A VA known as Department of Veterans Affairs loan is a type of mortgage that is guaranteed by the VA and is available to eligible military service members, veterans and surviving spouses. VA loans are designed to help military borrowers purchase a home and are known for their favorable terms such as no down payment requirement, no private mortgage insurance (PMI) requirement and competitive interest rates. VA loans are offered by private lenders but the VA guarantees a portion of the loan, which makes it easier for borrowers to qualify and provides added security to the lender. To be eligible for a VA loan, borrowers must have served in the military or be a surviving spouse and must meet certain requirements such as income, credit score and eligibility for a VA certificate of eligibility. VA loans can be a good choice for military borrowers who want to purchase a home and take advantage of their VA benefits.

Jumbo Mortgage Loan

A jumbo loan is a type of mortgage loan that exceeds the conforming loan limit set by government sponsored enterprises (GSEs) Fannie Mae and Freddie Mac. Jumbo loans are designed for high cost areas and for borrowers who are purchasing high end homes or need to borrow a large amount of money.
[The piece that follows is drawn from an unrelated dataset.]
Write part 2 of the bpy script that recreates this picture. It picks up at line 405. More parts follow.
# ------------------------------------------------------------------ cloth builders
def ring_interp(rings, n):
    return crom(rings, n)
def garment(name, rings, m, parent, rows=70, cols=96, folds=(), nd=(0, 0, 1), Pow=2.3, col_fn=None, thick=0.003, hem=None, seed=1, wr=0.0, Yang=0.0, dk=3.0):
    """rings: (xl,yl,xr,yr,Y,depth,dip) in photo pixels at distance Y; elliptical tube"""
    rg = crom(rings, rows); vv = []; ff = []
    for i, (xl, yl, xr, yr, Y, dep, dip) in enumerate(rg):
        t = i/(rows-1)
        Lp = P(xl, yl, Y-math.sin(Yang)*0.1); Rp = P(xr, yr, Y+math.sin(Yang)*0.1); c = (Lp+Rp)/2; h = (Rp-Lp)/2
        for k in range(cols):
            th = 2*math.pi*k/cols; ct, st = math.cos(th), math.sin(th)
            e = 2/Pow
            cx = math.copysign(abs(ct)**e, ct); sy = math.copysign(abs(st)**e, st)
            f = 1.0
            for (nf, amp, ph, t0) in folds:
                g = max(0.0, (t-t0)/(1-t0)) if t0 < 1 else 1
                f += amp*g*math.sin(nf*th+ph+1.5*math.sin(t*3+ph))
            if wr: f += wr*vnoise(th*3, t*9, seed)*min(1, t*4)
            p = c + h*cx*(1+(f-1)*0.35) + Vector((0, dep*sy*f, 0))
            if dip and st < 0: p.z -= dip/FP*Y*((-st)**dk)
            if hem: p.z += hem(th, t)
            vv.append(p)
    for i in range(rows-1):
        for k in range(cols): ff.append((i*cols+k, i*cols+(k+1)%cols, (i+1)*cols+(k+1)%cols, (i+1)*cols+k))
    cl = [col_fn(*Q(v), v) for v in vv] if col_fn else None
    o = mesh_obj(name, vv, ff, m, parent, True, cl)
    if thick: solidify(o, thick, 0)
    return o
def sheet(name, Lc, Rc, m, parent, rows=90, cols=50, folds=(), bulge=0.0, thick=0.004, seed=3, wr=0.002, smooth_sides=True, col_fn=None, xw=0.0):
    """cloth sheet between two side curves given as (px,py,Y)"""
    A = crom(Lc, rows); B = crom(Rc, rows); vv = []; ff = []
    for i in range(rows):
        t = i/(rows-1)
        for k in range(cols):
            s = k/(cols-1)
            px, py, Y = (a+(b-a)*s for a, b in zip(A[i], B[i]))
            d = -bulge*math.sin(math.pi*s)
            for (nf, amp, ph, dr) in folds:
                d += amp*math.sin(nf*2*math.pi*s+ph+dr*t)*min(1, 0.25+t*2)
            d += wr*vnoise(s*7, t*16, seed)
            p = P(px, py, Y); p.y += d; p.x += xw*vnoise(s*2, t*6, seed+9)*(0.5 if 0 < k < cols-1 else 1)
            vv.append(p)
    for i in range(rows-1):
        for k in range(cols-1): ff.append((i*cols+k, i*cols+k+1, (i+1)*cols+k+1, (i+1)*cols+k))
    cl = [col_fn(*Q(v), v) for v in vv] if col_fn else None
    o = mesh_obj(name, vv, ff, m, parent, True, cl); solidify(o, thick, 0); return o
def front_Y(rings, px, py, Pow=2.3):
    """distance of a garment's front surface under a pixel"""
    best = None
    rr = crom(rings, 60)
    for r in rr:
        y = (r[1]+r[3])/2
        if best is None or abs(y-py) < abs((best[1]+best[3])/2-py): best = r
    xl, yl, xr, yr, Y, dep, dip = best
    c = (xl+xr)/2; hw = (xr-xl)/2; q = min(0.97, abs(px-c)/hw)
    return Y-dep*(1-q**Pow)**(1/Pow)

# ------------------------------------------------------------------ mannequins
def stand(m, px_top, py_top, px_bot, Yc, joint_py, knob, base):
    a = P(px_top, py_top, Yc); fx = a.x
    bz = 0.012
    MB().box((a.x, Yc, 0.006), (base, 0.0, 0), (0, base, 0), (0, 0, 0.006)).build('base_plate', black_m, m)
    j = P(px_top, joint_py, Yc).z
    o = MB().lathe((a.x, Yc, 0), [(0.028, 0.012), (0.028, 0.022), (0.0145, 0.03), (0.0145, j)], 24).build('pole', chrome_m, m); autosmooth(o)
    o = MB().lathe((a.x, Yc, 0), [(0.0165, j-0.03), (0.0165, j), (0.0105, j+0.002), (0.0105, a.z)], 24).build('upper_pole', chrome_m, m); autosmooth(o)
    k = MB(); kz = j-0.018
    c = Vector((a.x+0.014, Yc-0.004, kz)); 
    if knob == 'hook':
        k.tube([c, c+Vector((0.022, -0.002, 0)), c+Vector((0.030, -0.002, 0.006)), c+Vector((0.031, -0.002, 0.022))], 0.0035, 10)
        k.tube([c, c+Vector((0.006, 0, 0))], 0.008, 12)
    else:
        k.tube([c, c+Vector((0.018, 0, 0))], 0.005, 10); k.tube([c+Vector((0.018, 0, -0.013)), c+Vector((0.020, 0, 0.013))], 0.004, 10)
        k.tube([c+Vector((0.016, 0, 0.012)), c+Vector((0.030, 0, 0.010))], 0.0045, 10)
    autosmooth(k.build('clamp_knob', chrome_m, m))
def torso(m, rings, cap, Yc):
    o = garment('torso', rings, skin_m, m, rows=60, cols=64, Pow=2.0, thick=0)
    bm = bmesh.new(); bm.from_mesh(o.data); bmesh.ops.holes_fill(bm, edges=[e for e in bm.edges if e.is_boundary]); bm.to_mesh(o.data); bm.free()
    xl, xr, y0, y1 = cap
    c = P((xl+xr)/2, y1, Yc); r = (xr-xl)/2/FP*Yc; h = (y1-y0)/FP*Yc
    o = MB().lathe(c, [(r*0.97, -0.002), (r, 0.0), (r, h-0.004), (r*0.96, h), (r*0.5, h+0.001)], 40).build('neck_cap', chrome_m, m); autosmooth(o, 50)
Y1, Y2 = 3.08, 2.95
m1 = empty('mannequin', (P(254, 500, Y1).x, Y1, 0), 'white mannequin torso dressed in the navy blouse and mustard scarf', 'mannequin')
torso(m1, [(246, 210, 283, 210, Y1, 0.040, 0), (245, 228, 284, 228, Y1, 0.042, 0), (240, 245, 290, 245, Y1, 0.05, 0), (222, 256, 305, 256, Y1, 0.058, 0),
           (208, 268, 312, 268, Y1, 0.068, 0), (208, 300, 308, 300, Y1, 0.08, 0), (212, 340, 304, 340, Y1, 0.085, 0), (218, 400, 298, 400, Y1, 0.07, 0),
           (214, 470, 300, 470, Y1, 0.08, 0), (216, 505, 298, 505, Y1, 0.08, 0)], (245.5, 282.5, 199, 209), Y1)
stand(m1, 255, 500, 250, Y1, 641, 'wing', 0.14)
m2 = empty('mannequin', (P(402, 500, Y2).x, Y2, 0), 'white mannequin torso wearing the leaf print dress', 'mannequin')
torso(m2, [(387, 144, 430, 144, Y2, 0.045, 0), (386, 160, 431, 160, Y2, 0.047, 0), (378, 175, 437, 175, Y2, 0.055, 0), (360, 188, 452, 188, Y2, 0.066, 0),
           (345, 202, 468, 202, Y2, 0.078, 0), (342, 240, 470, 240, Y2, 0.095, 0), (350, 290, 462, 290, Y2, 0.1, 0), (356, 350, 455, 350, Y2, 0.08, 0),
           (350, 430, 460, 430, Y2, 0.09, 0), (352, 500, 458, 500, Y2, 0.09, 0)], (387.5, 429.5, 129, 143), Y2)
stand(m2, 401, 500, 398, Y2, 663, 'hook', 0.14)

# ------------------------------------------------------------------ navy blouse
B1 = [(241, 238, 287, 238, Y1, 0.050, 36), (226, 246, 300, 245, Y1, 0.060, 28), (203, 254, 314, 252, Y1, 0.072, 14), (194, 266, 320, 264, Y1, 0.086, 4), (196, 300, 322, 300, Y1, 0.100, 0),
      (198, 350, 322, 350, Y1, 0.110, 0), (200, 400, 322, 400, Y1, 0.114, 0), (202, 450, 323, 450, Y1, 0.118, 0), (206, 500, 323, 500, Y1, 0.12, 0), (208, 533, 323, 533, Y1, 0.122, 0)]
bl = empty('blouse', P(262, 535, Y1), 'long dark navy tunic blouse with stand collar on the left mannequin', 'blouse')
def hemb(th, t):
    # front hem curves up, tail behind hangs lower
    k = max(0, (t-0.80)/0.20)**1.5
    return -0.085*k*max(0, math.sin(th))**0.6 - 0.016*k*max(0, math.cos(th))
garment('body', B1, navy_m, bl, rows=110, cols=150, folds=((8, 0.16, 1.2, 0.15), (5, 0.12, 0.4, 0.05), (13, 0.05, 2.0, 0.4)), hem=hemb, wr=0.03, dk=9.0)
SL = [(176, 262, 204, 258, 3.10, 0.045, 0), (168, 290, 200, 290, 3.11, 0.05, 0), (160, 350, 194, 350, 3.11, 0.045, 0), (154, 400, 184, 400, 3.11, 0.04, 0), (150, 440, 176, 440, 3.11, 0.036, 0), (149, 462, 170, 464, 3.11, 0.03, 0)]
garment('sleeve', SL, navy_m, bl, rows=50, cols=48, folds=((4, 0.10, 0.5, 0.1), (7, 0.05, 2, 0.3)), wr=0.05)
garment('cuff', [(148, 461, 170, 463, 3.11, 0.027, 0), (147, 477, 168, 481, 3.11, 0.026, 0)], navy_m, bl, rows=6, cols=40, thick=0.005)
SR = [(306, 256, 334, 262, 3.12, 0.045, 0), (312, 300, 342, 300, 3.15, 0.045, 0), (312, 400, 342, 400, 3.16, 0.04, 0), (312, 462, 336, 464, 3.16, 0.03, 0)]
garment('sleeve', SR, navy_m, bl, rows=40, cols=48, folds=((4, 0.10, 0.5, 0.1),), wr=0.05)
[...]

Jumbo loans typically have higher interest rates and stricter underwriting standards compared to conforming loans as the lender is taking on a greater risk by lending a larger amount of money.

Balloon Mortgage Loan

A balloon mortgage is a type of mortgage loan that requires a large lump sum payment at the end of the loan term typically 5 to 7 years. Before the balloon payment is due, the borrower makes regular lower monthly payments to pay off the interest on the loan. The lower monthly payments can make a balloon mortgage attractive for borrowers who need to lower their monthly housing expenses.

Interest Only Mortgage

An interest only mortgage is a type of mortgage in which the borrower only pays the interest on the loan for a specified period of time typically 5 to 10 years. During this time, the loan balance does not decrease and the borrower does not build any equity in the property. At the end of the interest only period, the borrower must start paying both principal and interest on the loan which can result in significantly higher monthly payments.

Reverse Mortgage

A reverse mortgage is a type of loan that allows homeowners 62 years of age or older to convert a portion of the equity in their home into cash. With a reverse mortgage, the borrower does not have to make monthly payments on the loan but instead the loan balance increases over time and is eventually repaid when the borrower sells the home.


Mortgage is a loan used to finance the purchase of a property where the property serves as collateral. There are several types of mortgages each with its own set of terms, interest rates and qualifications which allow borrowers to choose the best option that fits their financial situation and goals. It is important to understand the terms of the mortgage, the interest rate and the monthly payment before making a decision as a mortgage is a long term financial obligation. Seeking the advice of a financial professional or a real estate agent can help ensure a well informed decision.